Although Young has couched the constitutional violation in terms of the Eighth Amendment, bearing in mind that he is a pro se prisoner litigant using a court form that instructs him not to cite cases or statutes, I will assume arguendo that he intended to allege that his substantive due process rights were violated. The Supreme Court in several cases has recognized an abstract fundamental liberty interest in "familial integrity."See Stanley v. Illinois, 405 U.S. 645 (1972) (unwed father has fundamental right in the care and custody of children born out of wedlock with whom he maintained strong parental relationship). The Court, however, has never recognized the right to familial integrity as absolute or unqualified. See, e.g., Lehr v. Robertson, 463 U.S. 248, 256 (1983) (relationship between parent and child — the "intangible fibers" of which are "woven throughout the fabric of our society, providing it with strength, beauty, and flexibility" — merits constitutional protection in "appropriate cases"). Furthermore, the government itself has a compelling interest in the health, education, and welfare of children as future citizens. See, e.g., Santosky v. Kramer, 455 U.S. 745, 766 (1982) (state has parens patriae interest in welfare of child).

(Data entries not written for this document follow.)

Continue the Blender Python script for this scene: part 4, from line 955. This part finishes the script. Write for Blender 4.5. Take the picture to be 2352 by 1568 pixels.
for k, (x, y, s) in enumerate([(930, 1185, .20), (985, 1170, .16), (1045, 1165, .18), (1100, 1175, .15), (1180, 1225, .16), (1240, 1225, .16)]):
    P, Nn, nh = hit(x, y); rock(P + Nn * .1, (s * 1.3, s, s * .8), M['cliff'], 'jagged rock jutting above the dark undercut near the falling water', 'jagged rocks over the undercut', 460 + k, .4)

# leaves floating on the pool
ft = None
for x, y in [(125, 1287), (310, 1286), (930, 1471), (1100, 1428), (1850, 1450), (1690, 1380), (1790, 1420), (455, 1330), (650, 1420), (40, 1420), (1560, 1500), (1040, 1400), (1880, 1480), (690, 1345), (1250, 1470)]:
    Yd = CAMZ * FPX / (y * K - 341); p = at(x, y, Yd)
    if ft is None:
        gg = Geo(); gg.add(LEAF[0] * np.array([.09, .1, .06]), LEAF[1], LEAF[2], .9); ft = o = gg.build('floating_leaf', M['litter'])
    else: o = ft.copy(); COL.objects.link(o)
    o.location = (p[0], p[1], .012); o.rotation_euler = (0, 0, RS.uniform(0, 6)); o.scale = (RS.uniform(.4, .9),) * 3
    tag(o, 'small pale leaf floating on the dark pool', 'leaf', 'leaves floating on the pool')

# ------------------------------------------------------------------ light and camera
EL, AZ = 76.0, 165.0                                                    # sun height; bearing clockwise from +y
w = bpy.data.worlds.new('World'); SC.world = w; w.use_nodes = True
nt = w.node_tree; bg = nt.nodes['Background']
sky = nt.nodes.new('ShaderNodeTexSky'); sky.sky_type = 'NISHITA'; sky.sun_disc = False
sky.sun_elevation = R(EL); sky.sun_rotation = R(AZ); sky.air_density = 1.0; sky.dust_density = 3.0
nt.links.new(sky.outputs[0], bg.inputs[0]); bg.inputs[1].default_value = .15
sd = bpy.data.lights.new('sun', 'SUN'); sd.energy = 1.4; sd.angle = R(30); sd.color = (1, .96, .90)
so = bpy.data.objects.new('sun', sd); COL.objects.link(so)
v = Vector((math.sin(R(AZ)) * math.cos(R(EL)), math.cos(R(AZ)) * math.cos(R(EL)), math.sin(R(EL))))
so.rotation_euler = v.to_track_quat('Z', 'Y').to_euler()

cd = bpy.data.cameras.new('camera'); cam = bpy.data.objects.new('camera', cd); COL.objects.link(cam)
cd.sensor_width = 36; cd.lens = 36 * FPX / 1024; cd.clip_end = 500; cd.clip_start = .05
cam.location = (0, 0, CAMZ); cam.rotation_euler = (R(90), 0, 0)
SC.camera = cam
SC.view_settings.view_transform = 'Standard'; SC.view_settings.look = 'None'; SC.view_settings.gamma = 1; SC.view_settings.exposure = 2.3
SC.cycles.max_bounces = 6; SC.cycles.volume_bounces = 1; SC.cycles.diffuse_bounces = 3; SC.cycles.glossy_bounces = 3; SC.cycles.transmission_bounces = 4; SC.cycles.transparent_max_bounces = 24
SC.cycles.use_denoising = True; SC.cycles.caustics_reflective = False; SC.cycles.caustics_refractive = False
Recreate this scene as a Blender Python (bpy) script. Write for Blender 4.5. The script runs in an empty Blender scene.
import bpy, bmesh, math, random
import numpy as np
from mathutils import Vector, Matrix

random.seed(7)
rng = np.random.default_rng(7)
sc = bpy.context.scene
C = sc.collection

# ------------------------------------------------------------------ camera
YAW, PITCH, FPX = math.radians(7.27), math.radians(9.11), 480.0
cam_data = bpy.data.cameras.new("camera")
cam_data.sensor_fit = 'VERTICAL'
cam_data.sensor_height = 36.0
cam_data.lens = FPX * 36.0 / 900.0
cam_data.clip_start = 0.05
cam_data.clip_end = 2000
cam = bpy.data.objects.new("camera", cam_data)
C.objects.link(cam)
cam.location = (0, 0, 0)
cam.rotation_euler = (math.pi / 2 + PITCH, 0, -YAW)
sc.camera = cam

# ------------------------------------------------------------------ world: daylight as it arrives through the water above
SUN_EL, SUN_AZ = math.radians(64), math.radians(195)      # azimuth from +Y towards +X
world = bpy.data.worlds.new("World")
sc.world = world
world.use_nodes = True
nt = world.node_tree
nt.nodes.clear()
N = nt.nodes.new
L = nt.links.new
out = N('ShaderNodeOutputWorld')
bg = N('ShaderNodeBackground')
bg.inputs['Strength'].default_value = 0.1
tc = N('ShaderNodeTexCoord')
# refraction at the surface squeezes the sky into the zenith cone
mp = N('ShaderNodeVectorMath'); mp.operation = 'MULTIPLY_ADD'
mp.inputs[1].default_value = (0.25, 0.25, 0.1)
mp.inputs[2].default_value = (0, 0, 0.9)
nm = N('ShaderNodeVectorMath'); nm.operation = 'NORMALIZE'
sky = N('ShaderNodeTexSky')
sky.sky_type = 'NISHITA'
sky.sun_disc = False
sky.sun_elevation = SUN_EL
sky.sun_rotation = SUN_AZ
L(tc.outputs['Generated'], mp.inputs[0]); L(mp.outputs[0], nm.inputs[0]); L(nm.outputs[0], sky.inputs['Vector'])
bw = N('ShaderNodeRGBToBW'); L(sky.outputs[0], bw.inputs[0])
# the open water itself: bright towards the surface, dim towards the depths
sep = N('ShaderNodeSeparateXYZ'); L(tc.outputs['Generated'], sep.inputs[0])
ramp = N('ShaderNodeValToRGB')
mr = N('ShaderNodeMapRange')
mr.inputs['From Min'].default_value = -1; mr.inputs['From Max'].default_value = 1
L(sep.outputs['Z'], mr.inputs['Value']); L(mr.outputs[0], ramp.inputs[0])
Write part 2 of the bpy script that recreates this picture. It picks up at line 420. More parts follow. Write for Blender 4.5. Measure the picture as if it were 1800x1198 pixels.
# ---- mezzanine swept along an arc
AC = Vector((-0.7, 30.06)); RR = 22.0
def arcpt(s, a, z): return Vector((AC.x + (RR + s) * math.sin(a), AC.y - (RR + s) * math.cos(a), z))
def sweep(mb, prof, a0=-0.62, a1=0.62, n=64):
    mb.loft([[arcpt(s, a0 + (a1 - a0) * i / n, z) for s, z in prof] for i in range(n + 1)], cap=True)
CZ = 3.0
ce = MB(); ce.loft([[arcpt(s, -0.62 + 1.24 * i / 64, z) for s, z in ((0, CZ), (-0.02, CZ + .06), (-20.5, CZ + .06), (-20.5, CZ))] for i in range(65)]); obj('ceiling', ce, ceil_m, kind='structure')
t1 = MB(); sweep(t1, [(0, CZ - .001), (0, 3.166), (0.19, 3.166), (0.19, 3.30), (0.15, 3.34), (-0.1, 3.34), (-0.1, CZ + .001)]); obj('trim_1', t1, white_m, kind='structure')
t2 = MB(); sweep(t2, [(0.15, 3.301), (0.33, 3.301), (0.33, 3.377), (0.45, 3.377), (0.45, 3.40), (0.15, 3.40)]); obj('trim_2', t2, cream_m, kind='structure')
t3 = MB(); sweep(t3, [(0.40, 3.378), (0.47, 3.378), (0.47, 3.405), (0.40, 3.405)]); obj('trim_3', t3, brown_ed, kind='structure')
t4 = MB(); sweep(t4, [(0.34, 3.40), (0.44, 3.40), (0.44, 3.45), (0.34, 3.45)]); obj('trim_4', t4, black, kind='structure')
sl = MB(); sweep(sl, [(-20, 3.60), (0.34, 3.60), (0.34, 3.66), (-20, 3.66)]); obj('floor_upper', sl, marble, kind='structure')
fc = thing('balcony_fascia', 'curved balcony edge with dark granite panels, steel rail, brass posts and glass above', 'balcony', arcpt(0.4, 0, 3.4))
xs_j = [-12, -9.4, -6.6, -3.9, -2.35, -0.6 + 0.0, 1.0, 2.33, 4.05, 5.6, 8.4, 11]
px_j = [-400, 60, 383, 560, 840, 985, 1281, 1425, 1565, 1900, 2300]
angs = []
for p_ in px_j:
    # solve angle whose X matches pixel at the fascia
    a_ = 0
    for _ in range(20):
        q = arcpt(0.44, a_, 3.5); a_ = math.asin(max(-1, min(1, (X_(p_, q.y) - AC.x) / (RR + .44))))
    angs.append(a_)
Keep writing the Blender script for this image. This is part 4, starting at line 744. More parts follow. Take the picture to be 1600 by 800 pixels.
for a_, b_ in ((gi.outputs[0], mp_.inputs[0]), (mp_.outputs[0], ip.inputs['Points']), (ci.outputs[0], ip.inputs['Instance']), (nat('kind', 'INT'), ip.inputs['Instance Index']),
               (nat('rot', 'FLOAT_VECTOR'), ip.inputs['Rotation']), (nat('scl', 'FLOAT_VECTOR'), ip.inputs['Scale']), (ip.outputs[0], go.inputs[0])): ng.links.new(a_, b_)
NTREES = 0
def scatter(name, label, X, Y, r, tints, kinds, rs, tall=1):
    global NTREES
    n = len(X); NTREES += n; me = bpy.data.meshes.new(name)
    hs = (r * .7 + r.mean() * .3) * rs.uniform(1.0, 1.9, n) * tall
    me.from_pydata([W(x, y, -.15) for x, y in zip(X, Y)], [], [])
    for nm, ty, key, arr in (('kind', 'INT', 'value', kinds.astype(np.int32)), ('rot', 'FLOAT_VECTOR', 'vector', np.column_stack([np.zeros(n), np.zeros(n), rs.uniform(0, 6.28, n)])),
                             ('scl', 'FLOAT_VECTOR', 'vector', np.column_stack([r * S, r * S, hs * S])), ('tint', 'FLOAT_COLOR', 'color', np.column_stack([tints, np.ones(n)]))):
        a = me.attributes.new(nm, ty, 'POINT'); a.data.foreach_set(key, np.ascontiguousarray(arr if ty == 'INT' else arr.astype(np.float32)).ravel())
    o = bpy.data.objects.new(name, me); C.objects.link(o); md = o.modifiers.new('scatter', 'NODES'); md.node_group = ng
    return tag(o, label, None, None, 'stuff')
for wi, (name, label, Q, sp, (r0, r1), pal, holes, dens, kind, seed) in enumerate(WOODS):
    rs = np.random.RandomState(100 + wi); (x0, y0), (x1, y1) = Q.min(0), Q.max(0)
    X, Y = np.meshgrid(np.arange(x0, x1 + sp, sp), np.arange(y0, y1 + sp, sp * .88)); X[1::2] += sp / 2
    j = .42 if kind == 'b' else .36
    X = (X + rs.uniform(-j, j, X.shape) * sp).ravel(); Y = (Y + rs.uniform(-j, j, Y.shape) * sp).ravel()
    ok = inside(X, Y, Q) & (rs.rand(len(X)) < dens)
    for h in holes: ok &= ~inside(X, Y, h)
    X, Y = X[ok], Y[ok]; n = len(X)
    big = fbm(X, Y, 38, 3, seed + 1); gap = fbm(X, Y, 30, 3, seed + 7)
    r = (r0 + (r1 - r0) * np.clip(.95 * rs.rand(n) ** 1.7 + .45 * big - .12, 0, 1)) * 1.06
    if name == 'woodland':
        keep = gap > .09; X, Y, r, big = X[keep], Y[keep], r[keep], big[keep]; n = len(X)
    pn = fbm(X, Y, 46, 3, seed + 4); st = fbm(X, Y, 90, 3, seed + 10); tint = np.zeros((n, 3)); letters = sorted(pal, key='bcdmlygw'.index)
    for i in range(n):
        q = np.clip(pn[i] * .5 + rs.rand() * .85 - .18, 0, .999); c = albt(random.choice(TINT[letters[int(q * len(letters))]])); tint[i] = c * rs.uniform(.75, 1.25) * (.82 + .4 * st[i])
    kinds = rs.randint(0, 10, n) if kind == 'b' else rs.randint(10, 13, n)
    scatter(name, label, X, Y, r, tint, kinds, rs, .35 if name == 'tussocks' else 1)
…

Given the current state of the law regarding this constitutionally protected right to familial integrity, I cannot conclude that Young has alleged sufficient facts to make out a violation of a federally protected liberty interest. As he himself recognizes, the State's removal of his new wife's child does not directly impact any federally protected right to familial integrity that he may have because he has no legal relationship to the child; he is neither the natural nor adoptive father. There is most certainly a federally protected right that extends to the relationship between Young and his wife: "Marriage is one of the `basic civil rights of man,' fundamental to our very existence and survival."Loving v. Virginia, 388 U.S. 1, 12 (1967) (quoting Skinner v. State of Oklahoma, 316 U.S. 535, 41 (1942)). But Young has not alleged any facts suggesting that the defendants interfered with his right to marry the child's mother. He does allege, in conclusory fashion, that his marriage was ruined. I will construe the allegation to be more than having his wedding day plans disrupted (certainly not a constitutional violation in and of itself). In order to make out a § 1983 defamation-plus claim Young would have to allege facts sufficient to establish a connection between the alleged federal violation (viz. the violation of a constitutional/federal statutory right of a man to marry a woman) and the defendants' alleged defamatory statements. The complaint provides no facts on this score. It merely relates in conclusory fashion that the defendants spread lies about him and damaged his reputation. He has alleged nothing more than that the defamation caused the damage, including his marital unhappiness. That sort of allegation does not state a constitutional violation under the Paul v. Davis defamation-plus test.


Based upon the foregoing I recommend the court GRANT the defendants' motion and dismiss the federal cause of action for failure to state a claim and dismiss without prejudice any state tort claim associated therewith.